Monday, June 2, 2014

The Guessing Game

Another good day at the market; there’s some stuff I can’t show you now, but you’ll be seeing it, eventually. (Heh.) Here’s all the stuff I suspect you’re really interested in anyway:


(And yes, I know the photo is out of focus. It’s the best my tired, shaky hands can do today.)

Two-thirds of a Hartland Tennessee Walker Family and a pretty spiffy Horned Hereford Bull. The bow the Bull sports isn’t original; I think his previous owner used him as a Christmas decoration. Since he looks so cute with it, I’m leaving it on him.

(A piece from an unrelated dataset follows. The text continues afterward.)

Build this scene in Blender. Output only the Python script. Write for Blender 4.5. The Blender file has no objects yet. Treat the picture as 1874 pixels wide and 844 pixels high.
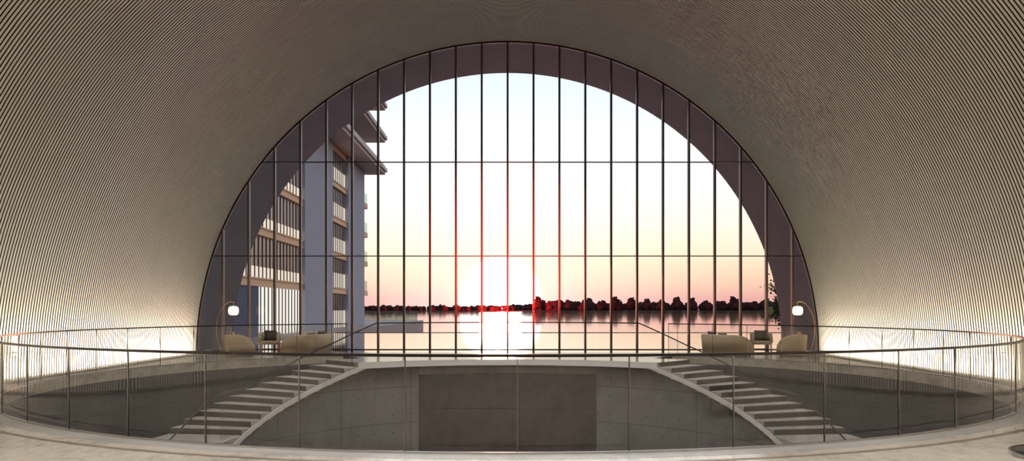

I have all three already - a complete TWH Family, and a Horned Hereford Bull new in the original illustrated shipper box because of course I would, so everyone here is going on the sales list.

The Bull, outside of a little yellowing, is immaculate; his previous owners obviously took very good care of him, in every respect. The Walkers are in good shape, not perfect but better than most, with a little bit greening that tends to happen on the Mare.

Like most older Breyer Bulls, the Horned Hereford ran for a very long time - from the mid-1950s through 1981 - and is a popular piece among hobbyists and nonhobbyists alike.

Unlike most of the other bulls, however, his 25 year run didn’t produce a lot of variation. Some of the very earliest had airbrushed, rather than stenciled markings and were a little bit browner than later pieces; the very last of them, ca. 1980-81, came in Matte. (And is a pretty rare piece to find, too.)

But all of the models made in-between were remarkably consistent. The brown did vary from a chocolate pudding-like brown, to red, to a coffee-with-cream color similar to the Five-Gaiter Sorrel, but this variability isn’t something we can track or date with any consistency.

So unless he comes with documentation, a sticker, a box, a tag, or in a group of models that we can triangulate a date on, it’s very difficult to determine how old an average Horned Hereford Bull is.

This guy is no different. He was a singleton, from a dealer who had no other Breyer pieces, and who possibly bought him second hand as well. (The Hartlands came from another vendor.) I have a hunch he’s from the early 1970s, but that’s just a hunch.

Regardless of how old he actually is, he’s a beautiful boy, and if I didn’t already have my Mint in Box one, he’d be staying.

1 comment:

Corky said...

I have a glossy Hereford Bull like that in my own collection. My older brother had it when he was a kid, and played with it rather roughly, judging from the fact that the bull no longer has horns. I think there's still even some early-1960s glue residue on his horn stumps. Aside from being unintentionally polled, he's in pretty good shape, all things considered. He doesn't mean anything to anyone but me, but I'm very fond of him just because of his history.